↓↓↓

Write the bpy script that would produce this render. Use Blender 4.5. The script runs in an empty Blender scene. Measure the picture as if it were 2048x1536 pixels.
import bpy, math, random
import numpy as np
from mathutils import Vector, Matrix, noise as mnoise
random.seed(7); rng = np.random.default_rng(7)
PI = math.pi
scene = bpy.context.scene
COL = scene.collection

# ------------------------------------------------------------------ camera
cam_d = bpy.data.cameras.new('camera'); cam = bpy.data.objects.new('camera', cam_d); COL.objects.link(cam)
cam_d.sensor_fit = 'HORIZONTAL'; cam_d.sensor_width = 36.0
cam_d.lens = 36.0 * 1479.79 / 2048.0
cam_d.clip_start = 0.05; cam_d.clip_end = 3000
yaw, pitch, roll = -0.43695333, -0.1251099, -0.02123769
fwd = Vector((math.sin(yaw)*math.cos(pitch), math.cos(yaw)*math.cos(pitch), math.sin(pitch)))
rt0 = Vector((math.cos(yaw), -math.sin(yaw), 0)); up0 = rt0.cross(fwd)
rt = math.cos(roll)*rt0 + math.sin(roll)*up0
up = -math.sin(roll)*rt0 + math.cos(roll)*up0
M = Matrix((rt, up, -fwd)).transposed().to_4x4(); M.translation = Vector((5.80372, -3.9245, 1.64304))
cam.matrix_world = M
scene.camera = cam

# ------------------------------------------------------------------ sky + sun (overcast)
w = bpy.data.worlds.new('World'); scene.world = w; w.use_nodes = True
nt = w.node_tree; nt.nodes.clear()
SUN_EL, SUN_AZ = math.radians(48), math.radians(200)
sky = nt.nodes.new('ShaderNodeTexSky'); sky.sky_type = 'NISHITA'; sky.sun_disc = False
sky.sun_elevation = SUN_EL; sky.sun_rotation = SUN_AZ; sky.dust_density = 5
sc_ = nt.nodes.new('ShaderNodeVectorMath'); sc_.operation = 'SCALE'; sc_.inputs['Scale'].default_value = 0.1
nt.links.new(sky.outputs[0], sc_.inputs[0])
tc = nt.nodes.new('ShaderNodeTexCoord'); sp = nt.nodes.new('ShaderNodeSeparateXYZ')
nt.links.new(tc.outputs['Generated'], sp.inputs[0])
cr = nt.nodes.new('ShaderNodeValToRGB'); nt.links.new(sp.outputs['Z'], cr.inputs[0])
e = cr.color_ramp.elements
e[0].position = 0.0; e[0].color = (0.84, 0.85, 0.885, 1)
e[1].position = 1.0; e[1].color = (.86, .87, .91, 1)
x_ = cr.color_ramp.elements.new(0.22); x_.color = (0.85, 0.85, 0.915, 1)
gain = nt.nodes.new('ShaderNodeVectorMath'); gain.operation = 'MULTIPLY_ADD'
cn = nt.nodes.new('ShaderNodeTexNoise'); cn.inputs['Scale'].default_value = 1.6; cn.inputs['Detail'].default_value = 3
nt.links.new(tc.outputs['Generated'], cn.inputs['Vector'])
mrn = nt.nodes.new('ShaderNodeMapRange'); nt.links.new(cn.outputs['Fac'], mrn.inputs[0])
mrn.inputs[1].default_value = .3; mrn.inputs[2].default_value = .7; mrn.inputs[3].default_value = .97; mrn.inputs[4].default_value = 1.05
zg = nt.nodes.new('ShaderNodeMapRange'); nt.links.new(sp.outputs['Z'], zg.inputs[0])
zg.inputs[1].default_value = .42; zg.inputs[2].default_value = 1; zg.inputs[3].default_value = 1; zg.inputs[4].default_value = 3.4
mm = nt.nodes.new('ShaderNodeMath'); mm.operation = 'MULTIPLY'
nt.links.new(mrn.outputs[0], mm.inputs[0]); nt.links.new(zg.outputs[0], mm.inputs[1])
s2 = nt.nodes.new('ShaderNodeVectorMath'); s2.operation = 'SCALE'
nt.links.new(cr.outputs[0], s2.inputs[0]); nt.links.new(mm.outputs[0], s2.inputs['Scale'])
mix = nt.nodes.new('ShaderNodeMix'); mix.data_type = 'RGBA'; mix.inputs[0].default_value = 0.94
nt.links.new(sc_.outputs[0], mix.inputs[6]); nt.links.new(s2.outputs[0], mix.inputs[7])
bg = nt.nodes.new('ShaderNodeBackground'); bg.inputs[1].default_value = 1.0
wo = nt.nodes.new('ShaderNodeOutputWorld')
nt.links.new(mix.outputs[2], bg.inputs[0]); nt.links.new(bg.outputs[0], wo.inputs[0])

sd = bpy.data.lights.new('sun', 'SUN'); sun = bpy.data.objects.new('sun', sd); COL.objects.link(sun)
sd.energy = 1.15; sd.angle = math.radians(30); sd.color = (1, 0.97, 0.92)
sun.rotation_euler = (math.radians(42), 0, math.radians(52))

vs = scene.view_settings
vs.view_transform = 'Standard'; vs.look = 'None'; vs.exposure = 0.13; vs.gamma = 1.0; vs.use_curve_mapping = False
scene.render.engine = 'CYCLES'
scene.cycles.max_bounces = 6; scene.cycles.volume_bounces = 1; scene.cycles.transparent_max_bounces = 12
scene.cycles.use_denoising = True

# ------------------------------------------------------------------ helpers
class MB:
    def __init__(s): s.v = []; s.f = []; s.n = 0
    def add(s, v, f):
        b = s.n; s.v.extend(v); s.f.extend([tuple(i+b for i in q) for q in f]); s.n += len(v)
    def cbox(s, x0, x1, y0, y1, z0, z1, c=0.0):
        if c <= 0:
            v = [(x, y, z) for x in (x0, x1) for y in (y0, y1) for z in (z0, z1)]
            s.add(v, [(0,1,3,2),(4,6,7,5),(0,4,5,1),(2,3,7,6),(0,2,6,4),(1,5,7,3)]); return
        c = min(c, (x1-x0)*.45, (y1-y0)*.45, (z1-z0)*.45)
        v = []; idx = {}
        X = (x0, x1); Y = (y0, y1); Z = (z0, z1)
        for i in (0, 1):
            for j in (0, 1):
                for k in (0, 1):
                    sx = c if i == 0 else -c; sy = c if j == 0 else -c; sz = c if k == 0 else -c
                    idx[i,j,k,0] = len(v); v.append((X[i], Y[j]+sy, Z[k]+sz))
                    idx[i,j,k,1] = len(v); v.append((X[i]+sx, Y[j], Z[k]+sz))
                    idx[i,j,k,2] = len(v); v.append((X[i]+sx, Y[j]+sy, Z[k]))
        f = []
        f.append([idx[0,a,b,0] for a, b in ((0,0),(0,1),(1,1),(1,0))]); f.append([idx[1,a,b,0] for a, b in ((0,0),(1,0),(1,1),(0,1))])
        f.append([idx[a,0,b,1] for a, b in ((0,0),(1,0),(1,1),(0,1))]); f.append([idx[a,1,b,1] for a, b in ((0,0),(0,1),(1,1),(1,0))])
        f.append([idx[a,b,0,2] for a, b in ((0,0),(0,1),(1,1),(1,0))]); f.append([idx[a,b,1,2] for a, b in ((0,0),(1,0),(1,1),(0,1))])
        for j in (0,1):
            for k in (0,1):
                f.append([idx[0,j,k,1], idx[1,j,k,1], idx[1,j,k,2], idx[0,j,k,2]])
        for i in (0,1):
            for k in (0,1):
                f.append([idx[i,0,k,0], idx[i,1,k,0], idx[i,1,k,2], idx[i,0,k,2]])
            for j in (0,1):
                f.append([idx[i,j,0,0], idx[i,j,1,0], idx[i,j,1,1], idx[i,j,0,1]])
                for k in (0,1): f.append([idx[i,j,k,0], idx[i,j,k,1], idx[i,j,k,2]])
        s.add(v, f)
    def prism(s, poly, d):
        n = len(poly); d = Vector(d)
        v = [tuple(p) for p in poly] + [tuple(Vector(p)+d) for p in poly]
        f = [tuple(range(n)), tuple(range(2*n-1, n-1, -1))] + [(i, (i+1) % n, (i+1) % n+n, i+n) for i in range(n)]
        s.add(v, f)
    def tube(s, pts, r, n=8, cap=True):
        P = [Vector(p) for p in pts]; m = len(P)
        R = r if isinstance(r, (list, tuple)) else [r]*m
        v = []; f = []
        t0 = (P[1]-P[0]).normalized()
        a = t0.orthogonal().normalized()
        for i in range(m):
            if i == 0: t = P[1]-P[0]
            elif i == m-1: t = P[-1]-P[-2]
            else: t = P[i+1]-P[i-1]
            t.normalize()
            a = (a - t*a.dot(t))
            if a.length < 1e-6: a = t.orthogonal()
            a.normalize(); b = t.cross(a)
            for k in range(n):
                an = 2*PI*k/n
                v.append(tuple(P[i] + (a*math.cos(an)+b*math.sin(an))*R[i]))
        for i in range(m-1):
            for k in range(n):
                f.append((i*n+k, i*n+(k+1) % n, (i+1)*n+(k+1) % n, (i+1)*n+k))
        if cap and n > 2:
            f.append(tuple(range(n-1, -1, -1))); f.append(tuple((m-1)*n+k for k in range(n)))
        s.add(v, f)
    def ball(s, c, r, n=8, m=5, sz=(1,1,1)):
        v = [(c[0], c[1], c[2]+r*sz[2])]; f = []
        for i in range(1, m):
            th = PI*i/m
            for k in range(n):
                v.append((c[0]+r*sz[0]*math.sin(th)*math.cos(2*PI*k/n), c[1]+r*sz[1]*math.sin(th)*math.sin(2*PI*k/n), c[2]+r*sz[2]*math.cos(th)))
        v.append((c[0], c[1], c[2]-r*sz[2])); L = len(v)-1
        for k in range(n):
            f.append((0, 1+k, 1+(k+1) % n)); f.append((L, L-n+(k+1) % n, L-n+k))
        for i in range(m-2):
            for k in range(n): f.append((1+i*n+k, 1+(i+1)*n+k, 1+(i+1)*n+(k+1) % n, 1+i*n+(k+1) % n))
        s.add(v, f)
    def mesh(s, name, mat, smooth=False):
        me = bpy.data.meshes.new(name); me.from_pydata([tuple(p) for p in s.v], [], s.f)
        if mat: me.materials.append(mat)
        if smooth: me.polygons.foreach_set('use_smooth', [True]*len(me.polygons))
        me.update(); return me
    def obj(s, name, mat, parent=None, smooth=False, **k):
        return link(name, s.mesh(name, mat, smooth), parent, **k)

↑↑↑

→ **The exercise**:
Return exactly the opening lines of the listing above, ending with the line that has "COL = scene.collection".

→ **Answer to this exercise**:
Write the bpy script that would produce this render. Use Blender 4.5. The script runs in an empty Blender scene. Measure the picture as if it were 2048x1536 pixels.
import bpy, math, random
import numpy as np
from mathutils import Vector, Matrix, noise as mnoise
random.seed(7); rng = np.random.default_rng(7)
PI = math.pi
scene = bpy.context.scene
COL = scene.collection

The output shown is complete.